News & Politics

The Turn of Europe

AfD chairwoman Frauke Petry, Far-right leader Marine le Pen from France, Italian Lega Nord chief Matteo Salvini and Dutch populist Geert Wilders, from left, at the beginning of a meeting of European Nationalists in Koblenz, Germany. (Thomas Frey/dpa via AP)

Populist political parties in Europe gathered in Koblenz, Germany, on Saturday to give each other mutual support during what promises to be a pivotal year in which elections in several European countries will be held. France’s National Front, Germany’s AfP, and the Dutch Freedom Party were all represented.

National elections in Germany, France, and the Netherlands will test the newfound strength of populist parties and leaders while local elections in Great Britain will determine if any momentum resulting from the successful Brexit vote will aid the United Kingdom Independence Party (UKIP).


Billed as a “European counter-summit,” the Koblenz gathering is also being attended by Frauke Petry of the anti-immigration Alternative for Germany (AfD), Geert Wilders of the Dutch anti-Islam Freedom Party, Harald Vilimsky, secretary general of the Freedom Party of Austria and Matteo Salvini of Italy’s anti-EU Northern League.

It comes just a day after the inauguration of Trump, who assumed power with a staunchly nationalist address in which he vowed to put “America first.”

The Koblenz participants have repeatedly voiced their admiration for the maverick billionaire, and like him are hoping to shake up the political landscape by capitalising on a tide of anger against the establishment and anxiety over migration.

“Yesterday a new America, today Koblenz and tomorrow a new Europe,” Wilders, sporting his trademark peroxide hairdo, told the 800-strong crowd in German.

“We are the start of a patriotic spring in Europe,” he said to loud applause.

The charismatic Dutch MP, who has vowed to ban the Koran and pull his country of the European Union, currently tops polls ahead of March parliamentary elections.

But observers say he will likely struggle to find the coalition partners needed to govern.

The Koblenz congress, the first of its kind, has been organised by the European Parliament’s Europe of Nations and Freedom (ENF) grouping, which was set up by Le Pen in 2015 and now brings together 40 MEPs from nine member states.

It has been touted as an opportunity for the parties to highlight their common ground but political analyst Timo Lochocki of the German Marshall Fund said the event was mainly “just good PR” as the parties had little to gain from strengthening ties.

“This is largely to increase media attention,” he told AFP.

“The reasons why people vote for these parties are purely national and are independent from any alleged cross-national cooperation between the far-right.”

The meeting of some of Europe’s most divisive politicians has stirred controversy in Germany.

Some 3,000 demonstrators protested against the event under the banner “Koblenz stays colourful — No room for rightwing populism”, organisers and police told AFP.

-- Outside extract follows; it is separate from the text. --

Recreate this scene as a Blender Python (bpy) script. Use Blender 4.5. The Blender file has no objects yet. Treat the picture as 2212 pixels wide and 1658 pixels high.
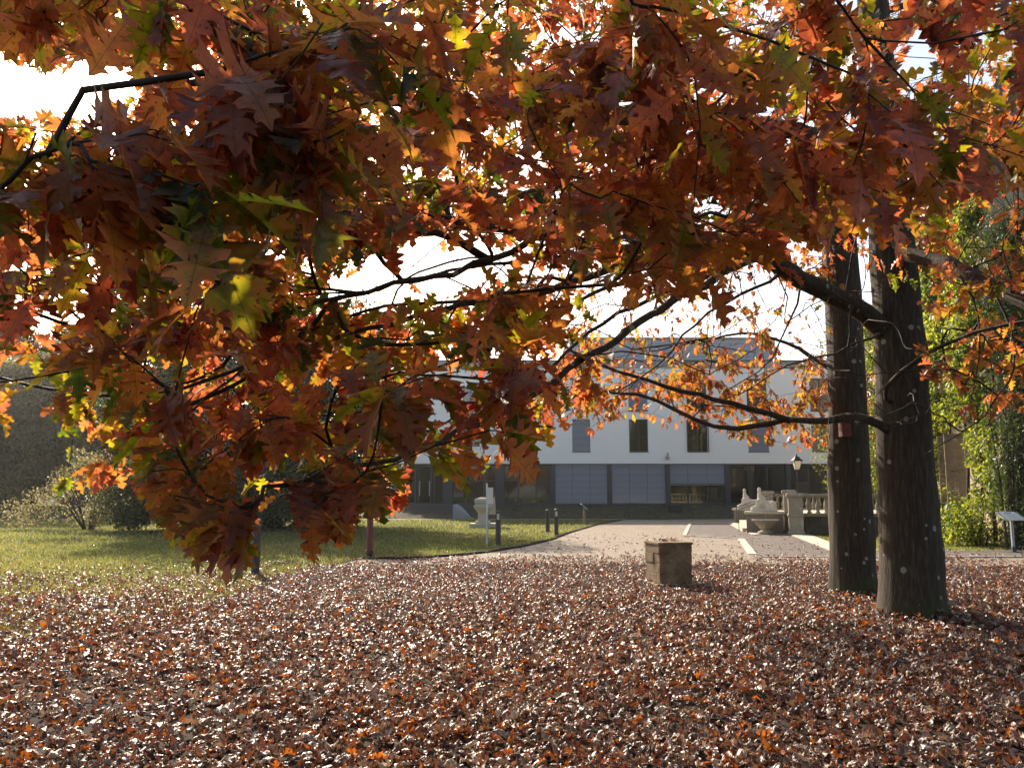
import bpy, math, random
import numpy as np
from mathutils import Vector, Matrix

random.seed(7)
RNG = np.random.default_rng(7)
SC = bpy.context.scene
COL = SC.collection

# ------------------------------------------------------------------ camera
F, CX, CY, HZ = 1789.0, 1106.0, 829.0, 1066.0
TH = math.atan((HZ - CY) / F)
EYE = 1.6
cam_d = bpy.data.cameras.new('camera')
cam = bpy.data.objects.new('camera', cam_d); COL.objects.link(cam)
cam.location = (0, 0, EYE)
cam.rotation_euler = (math.pi / 2 + TH, 0, 0)
cam_d.sensor_fit = 'HORIZONTAL'; cam_d.sensor_width = 36
cam_d.lens = 36 * F / 2212.0
cam_d.clip_start = 0.05; cam_d.clip_end = 3000
SC.camera = cam

# ------------------------------------------------------------------ light
SUN_AZ, SUN_EL = 24.0, 30.0          # degrees left of straight ahead, above the horizon
sa, se = math.radians(SUN_AZ), math.radians(SUN_EL)
SUN = Vector((-math.sin(sa) * math.cos(se), math.cos(sa) * math.cos(se), math.sin(se)))
world = bpy.data.worlds.new('World'); SC.world = world; world.use_nodes = True
wn = world.node_tree; wn.nodes.clear()
wo = wn.nodes.new('ShaderNodeOutputWorld'); wb = wn.nodes.new('ShaderNodeBackground')
sky = wn.nodes.new('ShaderNodeTexSky'); sky.sky_type = 'NISHITA'; sky.sun_disc = False
sky.sun_elevation = se; sky.sun_rotation = -sa
sky.air_density = 1.0; sky.dust_density = 2.0; sky.ozone_density = 1.0
wb.inputs['Strength'].default_value = 0.15
wn.links.new(sky.outputs[0], wb.inputs[0]); wn.links.new(wb.outputs[0], wo.inputs[0])
sun_d = bpy.data.lights.new('sun', 'SUN'); sun_d.energy = 5.0; sun_d.angle = math.radians(0.5)
sun_d.color = (1.0, 0.95, 0.87)
sun_o = bpy.data.objects.new('sun', sun_d); COL.objects.link(sun_o)
sun_o.rotation_euler = SUN.to_track_quat('Z', 'Y').to_euler()
SC.view_settings.view_transform = 'Standard'; SC.view_settings.look = 'None'
SC.view_settings.gamma = 1.0; SC.view_settings.use_curve_mapping = False
SC.view_settings.exposure = 1.0
SC.view_settings.use_white_balance = True; SC.view_settings.white_balance_temperature = 7500; SC.view_settings.white_balance_tint = 13
SC.cycles.max_bounces = 8; SC.cycles.diffuse_bounces = 4; SC.cycles.transmission_bounces = 6
SC.cycles.transparent_max_bounces = 8; SC.cycles.glossy_bounces = 3; SC.cycles.volume_bounces = 0
SC.cycles.use_denoising = True

# ------------------------------------------------------------------ helpers
ct, st = math.cos(TH), math.sin(TH)
def W(px, py, Y):
    """world point seen at photo pixel (px, py) at distance Y ahead"""
    dx, dz = (px - CX) / F, -(py - CY) / F
    dy_, dz_ = ct - st * dz, st + ct * dz
    s = Y / dy_
    return Vector((dx * s, Y, EYE + dz_ * s))
def G(px, py, z=0.0):
    """point of the ground seen at photo pixel"""
    dx, dz = (px - CX) / F, -(py - CY) / F
    dy_, dz_ = ct - st * dz, st + ct * dz
    s = (z - EYE) / dz_
    return Vector((dx * s, dy_ * s, z))
def proj(P):
    P = np.asarray(P, float)
    y, z = P[..., 1], P[..., 2] - EYE
    f = ct * y + st * z; u = -st * y + ct * z
    f = np.where(f < 0.05, 0.05, f)
    return CX + F * P[..., 0] / f, CY - F * u / f

def tag(o, label=None, cat=None, group=None, kind=None):
    if label: o['label'] = label
    if cat: o['category'] = cat
    if group: o['group'] = group
    if kind: o['kind'] = kind
    return o
def empty(name, loc=(0, 0, 0), rz=0.0):
    o = bpy.data.objects.new(name, None); COL.objects.link(o)
    o.location = loc; o.rotation_euler = (0, 0, rz); o.empty_display_size = 0.1
    return o
def link_mesh(name, me, mat, parent=None, loc=None):
    o = bpy.data.objects.new(name, me); COL.objects.link(o)
    if mat: me.materials.append(mat)
    if parent: o.parent = parent
    if loc is not None: o.location = loc
    return o
def np_mesh(name, V, faces_quads=None, tris=None, smooth=False, attrs=None):
    """fast mesh from arrays; attrs: name -> (type, array per vertex)"""
    me = bpy.data.meshes.new(name)
    V = np.asarray(V, np.float32)
    me.vertices.add(len(V)); me.vertices.foreach_set('co', V.ravel())
    nq = 0 if faces_quads is None else len(faces_quads)
    nt = 0 if tris is None else len(tris)
    loops = []; starts = []; c = 0
    if nq:
        loops.append(np.asarray(faces_quads, np.int32).ravel()); starts.append(np.arange(nq) * 4); c = nq * 4
    if nt:
        loops.append(np.asarray(tris, np.int32).ravel()); starts.append(c + np.arange(nt) * 3); c += nt * 3
    lv = np.concatenate(loops).astype(np.int32); ls = np.concatenate(starts).astype(np.int32)
    me.loops.add(len(lv)); me.loops.foreach_set('vertex_index', lv)
    me.polygons.add(nq + nt); me.polygons.foreach_set('loop_start', ls)
    if smooth: me.polygons.foreach_set('use_smooth', np.ones(nq + nt, bool))
    me.update(calc_edges=True)
    for k, (t, a) in (attrs or {}).items():
        at = me.attributes.new(k, t, 'POINT')
        a = np.asarray(a, np.float32)
        at.data.foreach_set('color' if t == 'FLOAT_COLOR' else 'vector', a.ravel())
    me.validate(verbose=False)
    return me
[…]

They displayed cardboard cutouts of Hitler, Stalin and Mussolini, and some protesters carried signs that read ‘If you sleep through democracy, you wake up in a dictatorship’.

The demonstration reflects the attitude of a majority of European voters who have been taught since childhood to equate right-wing nationalism with fascism. It makes winning an election an uphill battle for any of these populist parties.

National Front leader Marine LePen believes the right’s time has come in Europe:

“2016 was the year the Anglo-Saxon world woke up. 2017, I am sure, the people of continental Europe will wake up,” she told a cheering crowd at a conference hall in the western city of Koblenz, on the river Rhine.

“It’s no longer a question of if, but when,” she added in a speech that railed against migration, the euro and open borders.

That optimistic assessment is belied by the facts. While there may be millions of voters who agree with all or part of the populist agenda, the specter of fascism raised by the elites and the media will probably prevent a populist revolt like the one that happened in the U.S. with the election of Donald Trump.

But make no mistake. These parties have the ability to change politics in all of these countries. Their recent successes at the local and regional level have scared the wits out of establishment politicians who are being pulled dramatically to the right, especially on immigration. German Chancellor Angela Merkel has changed her “open door” policy on migrants and is actually beginning to send tens of thousands of them back where they came from. France has taken steps to prevent migrants from settling while other European countries have also altered their views on the unlimited immigration policies they held just a year earlier.

In France, LePen leads the latest presidential polls with 25%, although she is not likely to prevail in the second round of balloting when she will probably go head to head with Les Republicans’ François Fillon. In the Netherlands, Geert Wilders’ Freedom Party is outpolling all other parties while the Alternative for Germany party is wreaking havoc on Merkel’s center-right coalition. Compared to where these parties were just two years ago, their growth has been astonishing.

There is still time for one or more of these parties to pull off a surprise, but at the very least, establishment politicians will be put on notice that the people have awakened and will hold them more accountable for their actions.